WHAT THIS TASK INVOLVES:
Pictures stay out of the copy; restate everything else in the material exactly.

RECORDED INFORMATION:
* BEGIN *

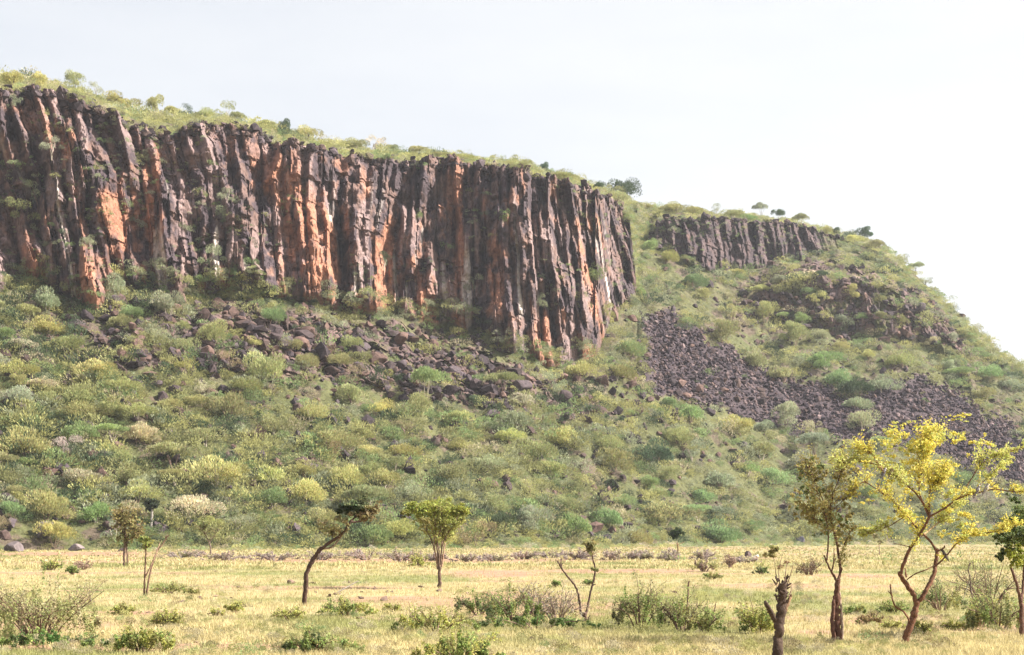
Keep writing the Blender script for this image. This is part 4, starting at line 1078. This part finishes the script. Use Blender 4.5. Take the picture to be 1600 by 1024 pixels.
# --- plain bushes
def bush(label, px, py, wpx, hpx, cols, seed, n=900, stems=8, name="bush", lsize=None, barkc=(.2, .13, .1), leafy=1.0, arch=None, group=None, cat="bush"):
    """py is the foot of the bush in the photo"""
    wpx *= 1.18; hpx *= 1.2
    t = Tree(name, label, cat, px, py, barkc, seed, group=group)
    ls = lsize or max(.035, 1.25 * t.m)
    r = random.Random(seed)
    st = MB()
    tips = []
    for k in range(stems):
        a = r.uniform(-1, 1); dd = r.uniform(-.45, .45) * wpx * t.m
        ex = px + a * wpx * .46; ey = py - hpx * r.uniform(.5, .98) * (1 - .35 * a * a)
        if arch: ey = py - hpx * (.45 + .5 * abs(a)) * r.uniform(.8, 1.05)
        pts = [t.p(px + a * wpx * .08, py + 2, dd * .1), t.p(px + a * wpx * .22, py - hpx * .35, dd * .5), t.p(ex, ey, dd)]
        pth = smooth_path(pts, 5)
        tube(st, pth, 1.3 * t.m, .4 * t.m, 5, (1, 1, 1), .1, t.rng); tips.append(pth)
        t.twigs(pth, 7 if leafy > .3 else 14, hpx * .45, .4, 0, .7, leaves=int(16 * leafy), lsize=ls, lcol=cols[k % len(cols)], start=.25)
    link("stems", st.mesh("stems", M_BARK), t.root, color=barkc)
    nb = max(5, int(wpx / 9))
    for k in range(nb):
        a = -1 + 2 * (k + .5) / nb + r.uniform(-.12, .12)
        hh = hpx * (1 - .55 * a * a) * r.uniform(.75, 1.05)
        t.clump(px + a * wpx * .44, py - hh * .5, wpx / nb * .85, hh * .48, int(2.0 * n / nb * leafy), ls, cols[r.randrange(len(cols))], r.uniform(-.35, .35) * wpx * t.m)
    t.done()
    return t
BO = (.36, .35, .13); BG = (.27, .34, .11); BY = (.46, .46, .14); BD = (.15, .19, .08); BT = (.46, .40, .24); BGR = (.38, .33, .26)
bush("large spreading half-bare bush at bottom left with long bare twigs", 62, 998, 190, 78, [(.42, .42, .19), BT, (.36, .38, .16)], 60, 3600, 30, leafy=1.0, barkc=(.17, .10, .08), arch=1)
bush("patch of lush dark green leaves under the large half-bare bush", 68, 1012, 190, 22, [BG, BD, (.12, .22, .06)], 61, 2400, 6, name="leafy_plant", cat="plant")
bush("bright green low bush at the bottom, right of the large half-bare bush", 222, 1018, 92, 34, [BG, BY, BO], 62, 1700)
bush("small green bush directly behind the bottom-left bright green bush", 262, 980, 50, 22, [BO, BY], 63, 700)
bush("small yellow-green bush below the leaning tree's trunk", 455, 970, 46, 18, [BO, BY], 64, 500)
bush("low bright green bush sloping down to the right of the leaning tree's base", 546, 962, 84, 22, [BY, BG], 65, 1200)
bush("dark green low bush at the bottom edge below the leaning tree", 484, 1022, 78, 30, [BO, BG, BD], 66, 1300)
bush("small low bush beside the bottom-edge dark green bush, on its right", 545, 1018, 44, 14, [BO, BG], 67, 500)
bush("wide olive-green bush left of the central thicket", 682, 988, 130, 34, [BO, BY, BG], 68, 1900)
bush("rounded green bush cut by the bottom edge of the photo below centre", 716, 1042, 136, 46, [BY, BG, BO], 69, 2600)
bush("dark green bush at the left end of the central thicket", 748, 962, 62, 32, [BD, BG], 70, 1000)
bush("large dark and bright green bush in the middle of the central thicket", 805, 975, 100, 48, [BG, BO, BD], 71, 2100, barkc=(.16, .10, .08))
bush("greyish twiggy bush in the central thicket just left of the Y-shaped tree", 872, 975, 84, 46, [BGR, BT], 72, 900, 16, leafy=.5, barkc=(.30, .22, .19))
bush("thin twiggy bush rising behind the middle of the central thicket", 830, 962, 60, 42, [BGR, BO], 73, 500, 14, leafy=.4, barkc=(.28, .21, .17))
bush("strip of dark leafy plants along the front foot of the central thicket", 838, 982, 170, 20, [BG, BD, (.14, .22, .07)], 74, 2300, 6, name="leafy_plant", cat="plant")
bush("feathery olive-green bush right of the bare Y-shaped tree", 1000, 982, 92, 58, [BO, BG, (.26, .25, .12)], 75, 2000, 14, barkc=(.16, .1, .08), leafy=.8)
bush("feathery bush around the foot of the upright pole-like stem", 1068, 988, 80, 52, [BO, (.28, .26, .15), BG], 76, 1300, 14, leafy=.7)
bush("low twiggy green bush at the short dead stick", 1102, 990, 54, 34, [BO, BG], 77, 700, 10, leafy=.7)
bush("green bush with yellow leaves left of the pollarded stump", 1183, 992, 56, 42, [BG, BO, BY], 78, 1300, 10)
bush("spreading umbrella-like green bush behind the yellow acacia's trunk", 1470, 956, 80, 40, [BG, BO, BD], 79, 1300, 10, barkc=(.36, .24, .18))
bush("green bush at the foot of the right-edge tree", 1560, 985, 90, 56, [BG, BO, (.2, .22, .09)], 80, 2200, 12)
bush("bright green round bush below the crooked bare stem", 1532, 980, 42, 40, [BY, BG], 81, 1000, 8)
bush("tall feathery pale green bush behind the crooked bare stem", 1545, 950, 120, 66, [(.28, .29, .13), (.26, .26, .13)], 82, 1500, 16, leafy=.55)
bush("low green bush between the open-crowned tree and the yellow acacia", 1395, 960, 44, 20, [BO, BG], 83, 500)
bush("low green bush right of the open-crowned tree's split trunk", 1335, 962, 34, 16, [BG, BO], 84, 400)
bush("small reddish-brown dry bush in front of the bare soil by the open-crowned tree", 1358, 976, 44, 14, [(.3, .22, .12), BO], 85, 350, 8)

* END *

ANSWER TO THE EXERCISE:
Keep writing the Blender script for this image. This is part 4, starting at line 1078. This part finishes the script. Use Blender 4.5. Take the picture to be 1600 by 1024 pixels.
# --- plain bushes
def bush(label, px, py, wpx, hpx, cols, seed, n=900, stems=8, name="bush", lsize=None, barkc=(.2, .13, .1), leafy=1.0, arch=None, group=None, cat="bush"):
    """py is the foot of the bush in the photo"""
    wpx *= 1.18; hpx *= 1.2
    t = Tree(name, label, cat, px, py, barkc, seed, group=group)
    ls = lsize or max(.035, 1.25 * t.m)
    r = random.Random(seed)
    st = MB()
    tips = []
    for k in range(stems):
        a = r.uniform(-1, 1); dd = r.uniform(-.45, .45) * wpx * t.m
        ex = px + a * wpx * .46; ey = py - hpx * r.uniform(.5, .98) * (1 - .35 * a * a)
        if arch: ey = py - hpx * (.45 + .5 * abs(a)) * r.uniform(.8, 1.05)
        pts = [t.p(px + a * wpx * .08, py + 2, dd * .1), t.p(px + a * wpx * .22, py - hpx * .35, dd * .5), t.p(ex, ey, dd)]
        pth = smooth_path(pts, 5)
        tube(st, pth, 1.3 * t.m, .4 * t.m, 5, (1, 1, 1), .1, t.rng); tips.append(pth)
        t.twigs(pth, 7 if leafy > .3 else 14, hpx * .45, .4, 0, .7, leaves=int(16 * leafy), lsize=ls, lcol=cols[k % len(cols)], start=.25)
    link("stems", st.mesh("stems", M_BARK), t.root, color=barkc)
    nb = max(5, int(wpx / 9))
    for k in range(nb):
        a = -1 + 2 * (k + .5) / nb + r.uniform(-.12, .12)
        hh = hpx * (1 - .55 * a * a) * r.uniform(.75, 1.05)
        t.clump(px + a * wpx * .44, py - hh * .5, wpx / nb * .85, hh * .48, int(2.0 * n / nb * leafy), ls, cols[r.randrange(len(cols))], r.uniform(-.35, .35) * wpx * t.m)
    t.done()
    return t
BO = (.36, .35, .13); BG = (.27, .34, .11); BY = (.46, .46, .14); BD = (.15, .19, .08); BT = (.46, .40, .24); BGR = (.38, .33, .26)
bush("large spreading half-bare bush at bottom left with long bare twigs", 62, 998, 190, 78, [(.42, .42, .19), BT, (.36, .38, .16)], 60, 3600, 30, leafy=1.0, barkc=(.17, .10, .08), arch=1)
bush("patch of lush dark green leaves under the large half-bare bush", 68, 1012, 190, 22, [BG, BD, (.12, .22, .06)], 61, 2400, 6, name="leafy_plant", cat="plant")
bush("bright green low bush at the bottom, right of the large half-bare bush", 222, 1018, 92, 34, [BG, BY, BO], 62, 1700)
bush("small green bush directly behind the bottom-left bright green bush", 262, 980, 50, 22, [BO, BY], 63, 700)
bush("small yellow-green bush below the leaning tree's trunk", 455, 970, 46, 18, [BO, BY], 64, 500)
bush("low bright green bush sloping down to the right of the leaning tree's base", 546, 962, 84, 22, [BY, BG], 65, 1200)
bush("dark green low bush at the bottom edge below the leaning tree", 484, 1022, 78, 30, [BO, BG, BD], 66, 1300)
bush("small low bush beside the bottom-edge dark green bush, on its right", 545, 1018, 44, 14, [BO, BG], 67, 500)
bush("wide olive-green bush left of the central thicket", 682, 988, 130, 34, [BO, BY, BG], 68, 1900)
bush("rounded green bush cut by the bottom edge of the photo below centre", 716, 1042, 136, 46, [BY, BG, BO], 69, 2600)
bush("dark green bush at the left end of the central thicket", 748, 962, 62, 32, [BD, BG], 70, 1000)
bush("large dark and bright green bush in the middle of the central thicket", 805, 975, 100, 48, [BG, BO, BD], 71, 2100, barkc=(.16, .10, .08))
bush("greyish twiggy bush in the central thicket just left of the Y-shaped tree", 872, 975, 84, 46, [BGR, BT], 72, 900, 16, leafy=.5, barkc=(.30, .22, .19))
bush("thin twiggy bush rising behind the middle of the central thicket", 830, 962, 60, 42, [BGR, BO], 73, 500, 14, leafy=.4, barkc=(.28, .21, .17))
bush("strip of dark leafy plants along the front foot of the central thicket", 838, 982, 170, 20, [BG, BD, (.14, .22, .07)], 74, 2300, 6, name="leafy_plant", cat="plant")
bush("feathery olive-green bush right of the bare Y-shaped tree", 1000, 982, 92, 58, [BO, BG, (.26, .25, .12)], 75, 2000, 14, barkc=(.16, .1, .08), leafy=.8)
bush("feathery bush around the foot of the upright pole-like stem", 1068, 988, 80, 52, [BO, (.28, .26, .15), BG], 76, 1300, 14, leafy=.7)
bush("low twiggy green bush at the short dead stick", 1102, 990, 54, 34, [BO, BG], 77, 700, 10, leafy=.7)
bush("green bush with yellow leaves left of the pollarded stump", 1183, 992, 56, 42, [BG, BO, BY], 78, 1300, 10)
bush("spreading umbrella-like green bush behind the yellow acacia's trunk", 1470, 956, 80, 40, [BG, BO, BD], 79, 1300, 10, barkc=(.36, .24, .18))
bush("green bush at the foot of the right-edge tree", 1560, 985, 90, 56, [BG, BO, (.2, .22, .09)], 80, 2200, 12)
bush("bright green round bush below the crooked bare stem", 1532, 980, 42, 40, [BY, BG], 81, 1000, 8)
bush("tall feathery pale green bush behind the crooked bare stem", 1545, 950, 120, 66, [(.28, .29, .13), (.26, .26, .13)], 82, 1500, 16, leafy=.55)
bush("low green bush between the open-crowned tree and the yellow acacia", 1395, 960, 44, 20, [BO, BG], 83, 500)
bush("low green bush right of the open-crowned tree's split trunk", 1335, 962, 34, 16, [BG, BO], 84, 400)
bush("small reddish-brown dry bush in front of the bare soil by the open-crowned tree", 1358, 976, 44, 14, [(.3, .22, .12), BO], 85, 350, 8)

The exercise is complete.